Clive Longbottom, Quocirca

“It could be good, but I worry about the messaging,” said Clive Longbottom, co-founder and service director of analyst firm Quocirca. “Cisco is dong the perennial supplier thing of going, ‘hey, we've got the answer – now, what was your problem?’.  It seems to be saying the Intercloud (itself a very tongue-in-cheek term) is not only a silver bullet, but a universal panacea. I really think it needs to rein itself in slightly and sharpen up the messaging.”

David Bradshaw, research manager for cloud services at analyst IDC, also believes Cisco needs to put some more flesh on the bones before anyone can properly judge the merits to enterprise customers of the expanded Cisco Cloud Services portfolio, to give the Intercloud a more corporate title.

“We don’t yet know enough about the strategy to say whether or not it’s likely to pay off for Cisco,” Bradshaw said. “A billion is a large investment for any company, so it’s obviously serious, but moving from being a major equipment provider to offering infrastructure cloud services means adopting a very different business model. 
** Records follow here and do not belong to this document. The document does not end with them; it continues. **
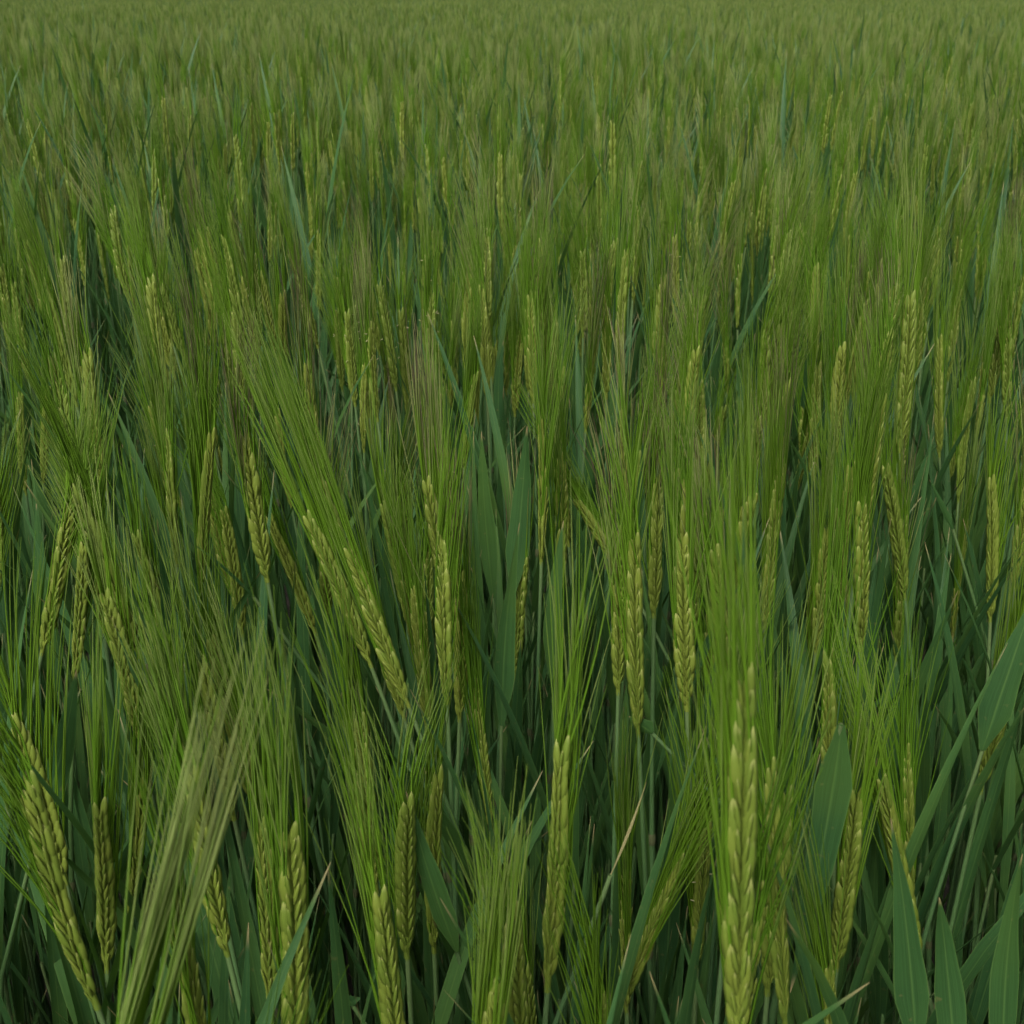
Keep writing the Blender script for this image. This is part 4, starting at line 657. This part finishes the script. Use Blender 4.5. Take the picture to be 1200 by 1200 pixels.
    ('ear', (0.308,1.403,0.786), (0.004,0.032,0.999), 0.093, 7.3, 0.087, 0.92, 0.10, 0, 'upright barley, long purplish tipped awns, behind, left of the long braided ear'),
]
for i, p in enumerate(PLANTS):
    if p[0] == 'ear': barley(i, *p[1:])
    else: shoot(i, *p[1:])

# ------------------------------------------------------------------ the rest of the crop: one object, tens of thousands of plants
def proto(i, tiller):
    rs = np.random.default_rng(9000 + i); mb = MB(); mats = [M_STEM, M_NODE, M_EAR, M_AWN, M_LEAF]
    h = .80; d = unit(np.array([rs.normal(0, .045), rs.normal(0, .045), 1.])); top = np.array([d[0] * .25, d[1] * .25, h if not tiller else rs.uniform(.66, .80)])
    P, G = stem_curve(top, d, rs, 6, np.zeros(3)); stem_mesh(mb, P, rs, mats=(0, 1))
    if not tiller:
        lay = ear_layout(rs); n0 = mb.n; sub = MB()
        for M, g, sd in lay: spikelet(sub, M, g, sd, rs, lo=True)
        A = awn_lines(rs, lay, rs.uniform(.052, .088), 1., 1., 5, .62)
        sub2 = MB(); tubes(sub2, A, AWN_R * 1.1, 3, np.clip(rs.normal(rs.beta(1.5, 3.2) if i < 9 else rs.uniform(.50, .60), .08, len(A)), 0, 1), 3)
        f = rs.uniform(0, math.pi); ex = np.array([math.cos(f), math.sin(f), 0]); ex = unit(ex - d * (ex @ d)); Rm = np.stack([ex, np.cross(d, ex), d], 1)
        for q, mi in ((sub, 2), (sub2, 3)):
            mb.add(np.concatenate(q.v) @ Rm.T + top, q.f, np.concatenate(q.a), np.concatenate(q.t), mi)
    a0 = rs.uniform(0, 6.28)
    for j, (q, ln, wd) in enumerate(((.84 if not tiller else .98, rs.uniform(.13, .21) * (1.25 if tiller else 1), .0100), (.66, rs.uniform(.20, .28), .0110), (.40, .24, .009))):
        p, t = at(P, q); a = a0 + j * math.pi + rs.normal(0, .3)
        leaf_strip(mb, blade_path(p, t + rs.uniform(.05, .28) * np.array([math.cos(a), math.sin(a), 0]), a, ln, abs(rs.normal(.10, .3)), 8), wd, rs, np.array([-math.sin(a), math.cos(a), 0]), rs.normal(0, .6), mat=4, nx=1, tint=.8)
    return bpy.data.objects.new('field_plant_%02d' % i, mb.mesh('field_plant', mats))

NEAR_R = 1.440
NV = 20
bank = bpy.data.collections.new('field_bank')
for i in range(NV): bank.objects.link(proto(i, i >= 15))

rs = np.random.default_rng(77)
def lattice(x0, x1, y0, y1, dens):
    c = 1 / math.sqrt(dens); X, Y = np.meshgrid(np.arange(x0, x1, c), np.arange(y0, y1, c))
    return np.stack([X + rs.uniform(-.6, .6, X.shape) * c, Y + rs.uniform(-.6, .6, X.shape) * c], -1).reshape(-1, 2)
pts = []
a = lattice(-3.2, 3.2, -1.2, 3.2, 680)
wedge = (np.hypot(a[:, 0], a[:, 1]) < NEAR_R) & (np.abs(a[:, 0]) < .13 + .44 * a[:, 1]) & (a[:, 1] > .05)
pts.append(a[~wedge & (np.hypot(a[:, 0], a[:, 1] + .1) > .28) & (np.abs(a[:, 0]) < 1.4 + .7 * a[:, 1])])
u_ = lattice(-1.2, 1.2, .1, 1.6, 1000)
b = lattice(-9, 9, 3.2, 9, 460); pts.append(b[np.abs(b[:, 0]) < 1.5 + .6 * b[:, 1]])
c = lattice(-22, 22, 9, 32, 130); pts.append(c[np.abs(c[:, 0]) < 2.0 + .55 * c[:, 1]])
e_ = lattice(-48, 48, 32, 95, 22); pts.append(e_[np.abs(e_[:, 0]) < 3.0 + .47 * e_[:, 1]])
under = (np.hypot(u_[:, 0], u_[:, 1]) < NEAR_R) & (np.abs(u_[:, 0]) < .13 + .44 * u_[:, 1]); under = u_[under & (u_[:, 1] > .2)]; nu = len(under)   # leafy tillers under the near ears
pts.append(under); pts = np.concatenate(pts)
# clumps and thin patches
def vnoise(p, s, seed):
    g = np.random.default_rng(seed).random((256, 256)); q = p * s + 1000; i = np.floor(q).astype(int); f = q - i; f = f * f * (3 - 2 * f); i %= 255
    return (g[i[:, 0], i[:, 1]] * (1 - f[:, 0]) + g[i[:, 0] + 1, i[:, 1]] * f[:, 0]) * (1 - f[:, 1]) + (g[i[:, 0], i[:, 1] + 1] * (1 - f[:, 0]) + g[i[:, 0] + 1, i[:, 1] + 1] * f[:, 0]) * f[:, 1]
keep = np.ones(len(pts), bool); keep[:-nu] = rs.random(len(pts) - nu) < np.clip(3.4 * (.35 * vnoise(pts[:-nu], 4.0, 1) + .65 * vnoise(pts[:-nu], 9.0, 7)) - .95, .05, 1)
pts = pts[keep]; n = len(pts)
hv = .93 + .10 * vnoise(pts, 1.6, 2) + rs.normal(0, .050, n)
lx = rs.normal(0, .036, n) - .05 * (vnoise(pts, 1.3, 4) - .35); ly = rs.normal(0, .036, n)
rot = np.stack([-ly, lx, rs.uniform(0, 2 * math.pi, n)], -1)
var = np.where(rs.random(n) < .42, rs.integers(15, NV, n), np.where(rs.random(n) < .10 + .85 * np.clip((pts[:, 1] - 1.6) / 7, 0, 1), rs.integers(9, 15, n), rs.integers(0, 9, n)))      # bristle ends are coloured paler with distance
var[-nu:] = rs.integers(15, NV, nu); hv[-nu:] = rs.uniform(.72, .96, nu)
me = bpy.data.meshes.new('barley_field'); me.from_pydata(np.column_stack([pts, np.full(n, -.01)]), [], [])
for nm, ty, d, key in (('variant', 'INT', var.astype(np.int32), 'value'), ('size', 'FLOAT', np.clip(hv, .7, 1.15).astype(np.float32), 'value'), ('turn', 'FLOAT_VECTOR', rot.astype(np.float32).ravel(), 'vector')):
    at_ = me.attributes.new(nm, ty, 'POINT'); at_.data.foreach_set(key, d)
fld = link('barley_field', me, kind='stuff'); fld['label'] = 'dense green barley crop filling the field behind the nearest plants'; fld['category'] = 'barley crop'
ng = bpy.data.node_groups.new('crop', 'GeometryNodeTree')
ng.interface.new_socket('Geometry', in_out='INPUT', socket_type='NodeSocketGeometry'); ng.interface.new_socket('Geometry', in_out='OUTPUT', socket_type='NodeSocketGeometry')
N, L = ng.nodes, ng.links
gi, go = N.new('NodeGroupInput'), N.new('NodeGroupOutput')
ci = N.new('GeometryNodeCollectionInfo'); ci.inputs['Collection'].default_value = bank; ci.inputs['Separate Children'].default_value = True; ci.inputs['Reset Children'].default_value = True
ip = N.new('GeometryNodeInstanceOnPoints'); ip.inputs['Pick Instance'].default_value = True
def attr(nm, ty):
    q = N.new('GeometryNodeInputNamedAttribute'); q.data_type = ty; q.inputs['Name'].default_value = nm; return q.outputs['Attribute']
L.new(gi.outputs[0], ip.inputs['Points']); L.new(ci.outputs[0], ip.inputs['Instance'])
L.new(attr('variant', 'INT'), ip.inputs['Instance Index']); L.new(attr('turn', 'FLOAT_VECTOR'), ip.inputs['Rotation']); L.new(attr('size', 'FLOAT'), ip.inputs['Scale'])
L.new(ip.outputs[0], go.inputs[0])
md = fld.modifiers.new('crop', 'NODES'); md.node_group = ng
print('field plants', n)
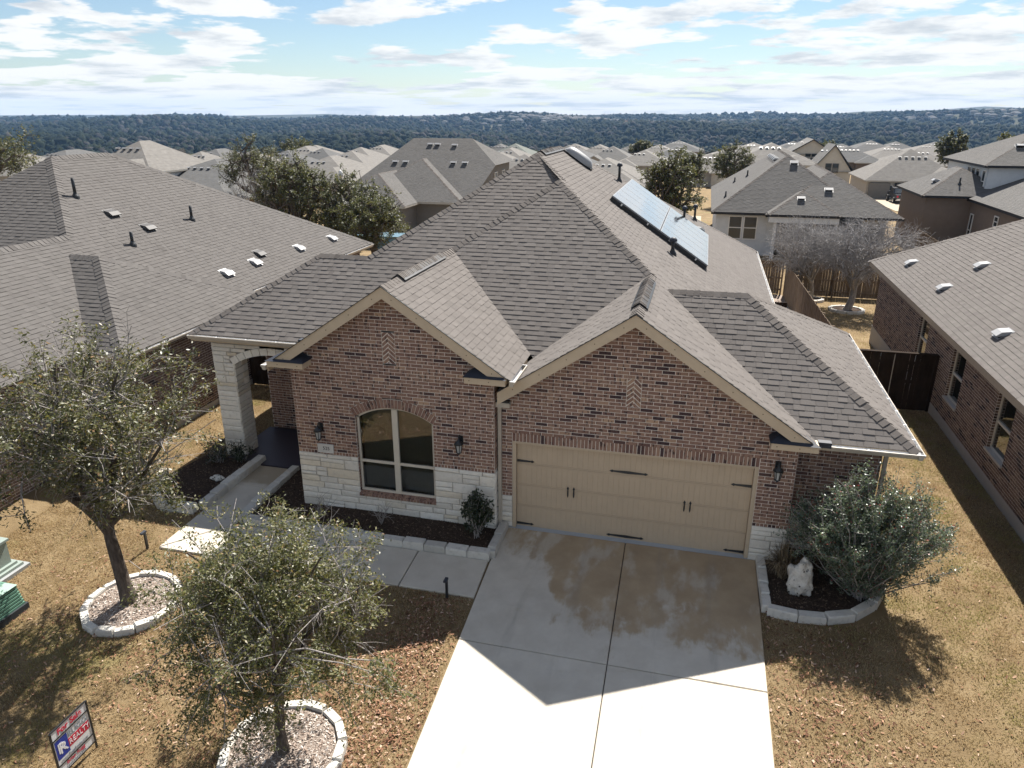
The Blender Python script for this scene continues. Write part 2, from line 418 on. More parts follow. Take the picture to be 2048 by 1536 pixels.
BL, BH, JT = 0.254, 0.0762, 0.0125
def brick_piece(o, u, w, n, u0, u1, z0, z1, R, depth=0.02):
    """one brick face: proud box from the mortar plane"""
    e = R.uniform(-0.0015, 0.0025)
    P = [o + u * a + w * b for a, b in ((u0, z0), (u1, z0), (u1, z1), (u0, z1))]
    f = [p + n * e for p in P]; k = [p - n * depth for p in P]
    r = R.random()
    tone = 0.05 if r < 0.07 else min(1, max(0.14, R.gauss(0.55, 0.2)))
    return (f + k, [(0, 1, 2, 3), (0, 4, 5, 1), (1, 5, 6, 2), (2, 6, 7, 3), (3, 7, 4, 0)], tone)
def brickwork(o, u, n, z0, z1, spans, seed, mort, start=0.0, rows=None):
    """running bond from z0 to z1; spans(z) gives the free intervals along u at that height"""
    R = random.Random(seed); w = V(0, 0, 1); o = V(o); u = V(u); n = V(n); out = []
    k = 0; z = z0
    while z < z1 - 0.02:
        zt = min(z + BH, z1)
        for (a, b) in spans((z + zt) / 2):
            if b - a < 0.03: continue
            mort.poly([o + u * a + w * z - n * 0.0045, o + u * b + w * z - n * 0.0045, o + u * b + w * zt - n * 0.0045, o + u * a + w * zt - n * 0.0045])
            x = math.floor((a - start) / BL) * BL + start - (BL / 2 if k % 2 else 0) - BL
            while x < b:
                p, q = max(x + JT / 2, a + JT / 2), min(x + BL - JT / 2, b - JT / 2)
                if q - p > 0.028: out.append(brick_piece(o, u, w, n, p, q, z + JT / 2, zt - JT / 2, R))
                x += BL
        z += BH; k += 1
    return out
def soldier(o, u, n, a, b, z0, z1, seed, mort, pitch=0.0775):
    R = random.Random(seed); w = V(0, 0, 1); o = V(o); u = V(u); n = V(n); out = []
    mort.poly([o + u * a + w * z0 - n * 0.0045, o + u * b + w * z0 - n * 0.0045, o + u * b + w * z1 - n * 0.0045, o + u * a + w * z1 - n * 0.0045])
    m = max(1, round((b - a) / pitch)); s = (b - a) / m
    for i in range(m): out.append(brick_piece(o, u, w, n, a + i * s + JT / 2, a + (i + 1) * s - JT / 2, z0 + JT / 2, z1 - JT / 2, R))
    return out
def stone_piece(o, u, w, n, u0, u1, z0, z1, R, out=0.012, depth=0.05):
    """rough-faced ashlar block: bevelled and slightly uneven front"""
    c = 0.012; e = lambda: R.uniform(-0.006, 0.006)
    base = [(u0, z0), (u1, z0), (u1, z1), (u0, z1)]
    k = [o + u * a + w * b - n * depth for a, b in base]
    m = [o + u * (a + e() * 0.5) + w * (b + e() * 0.5) - n * 0.004 for a, b in base]
    f = [o + u * (a + (c if i in (0, 3) else -c) + e()) + w * (b + (c if i < 2 else -c) + e()) + n * (out + e()) for i, (a, b) in enumerate(base)]
    ctr = o + u * ((u0 + u1) / 2 + e() * 4) + w * ((z0 + z1) / 2 + e() * 2) + n * (out + R.uniform(0.0, 0.012))
    vs = k + m + f + [ctr]
    fs = [(8, 9, 12), (9, 10, 12), (10, 11, 12), (11, 8, 12)]
    for i in range(4):
        j = (i + 1) % 4; fs += [(4 + i, 4 + j, 8 + j, 8 + i), (i, j, 4 + j, 4 + i)]
    r = R.random(); tone = R.uniform(0.9, 1.0) if r < 0.14 else R.uniform(0.05, 0.85)
    return (vs, fs, tone)
def ashlar(o, u, n, z0, z1, spans, seed, grout, hs=(0.11, 0.15, 0.2, 0.24), ls=(0.28, 0.72)):
    R = random.Random(seed); w = V(0, 0, 1); o = V(o); u = V(u); n = V(n); out = []; z = z0; g = 0.011
    while z < z1 - 0.01:
        h = R.choice(hs)
        if z + h > z1 - 0.07: h = z1 - z
        for (a, b) in spans(z + h / 2):
            if b - a < 0.03: continue
            grout.poly([o + u * a + w * z - n * 0.012, o + u * b + w * z - n * 0.012, o + u * b + w * (z + h) - n * 0.012, o + u * a + w * (z + h) - n * 0.012])
            x = a
            while x < b - 0.02:
                l = R.uniform(*ls)
                if x + l > b - 0.15: l = b - x
                if h > 0.19 and R.random() < 0.35:
                    hh = h * R.uniform(0.4, 0.6)
                    out.append(stone_piece(o, u, w, n, x + g / 2, x + l - g / 2, z + g / 2, z + hh - g / 2, R)); out.append(stone_piece(o, u, w, n, x + g / 2, x + l - g / 2, z + hh + g / 2, z + h - g / 2, R))
                else:
                    out.append(stone_piece(o, u, w, n, x + g / 2, x + l - g / 2, z + g / 2, z + h - g / 2, R))
                x += l
        z += h
    return out
def block_stone(c, d, L, wd, h, R, tone=None):
    """one loose kerb stone lying along direction d, top slightly uneven, edges broken"""
    c = V(c); d = V(d).normalized(); s = d.cross(V(0, 0, 1)); up = V(0, 0, 1); vs = []
    for k in (0, 0.82, 1):
        for (i, j) in ((-1, -1), (1, -1), (1, 1), (-1, 1)):
            q = 1.0 if k < 0.9 else 0.90
            vs.append(c + d * (i * (L / 2 - (0 if k < .9 else 0.015)) + R.uniform(-.006, .006)) + s * (j * wd / 2 * q + R.uniform(-.008, .008)) + up * (h * k + R.uniform(-.008, .008)))
    fs = [(8, 9, 10, 11)]
    for l in (0, 4):
        for i in range(4): j = (i + 1) % 4; fs.append((l + i, l + j, l + 4 + j, l + 4 + i))
    return (vs, fs, R.uniform(0.15, 0.9) if tone is None else tone)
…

"Cisco does have some experience with cloud services so I assume it knows what it’s taking on, but I do wonder how it will work. I’d like to know the balance between public and private cloud it will have, for example.”

Among the possible problems he envisages is a conflict between Cisco and its cloud partners. “The company is positioning this as a collaboration with partners. While that is strategically sensible, Cisco has to be very careful not to tread on any of their toes because they are also the company’s customers, using its technology to deliver cloud services,” Bradshaw said.

Indeed, the most recent figures from Synergy Research Group show Cisco was the leading supplier of the cloud infrastructure equipment in 2013 with a market share of around 14.6%.

But the 30-year-old industry veteran has historically held its own pretty well against younger (and older) industry players (even becoming, at the height of the dotcom bubble in 2000, the most valuable company in the world). And John Chambers, Cisco’s CEO for almost 20 years, is not a man to be underestimated.

While It might be too early to tell if the company has the right cloud formula to re-open the golden gates just yet, one thing is certain, it is still a very long way from the pearly ones.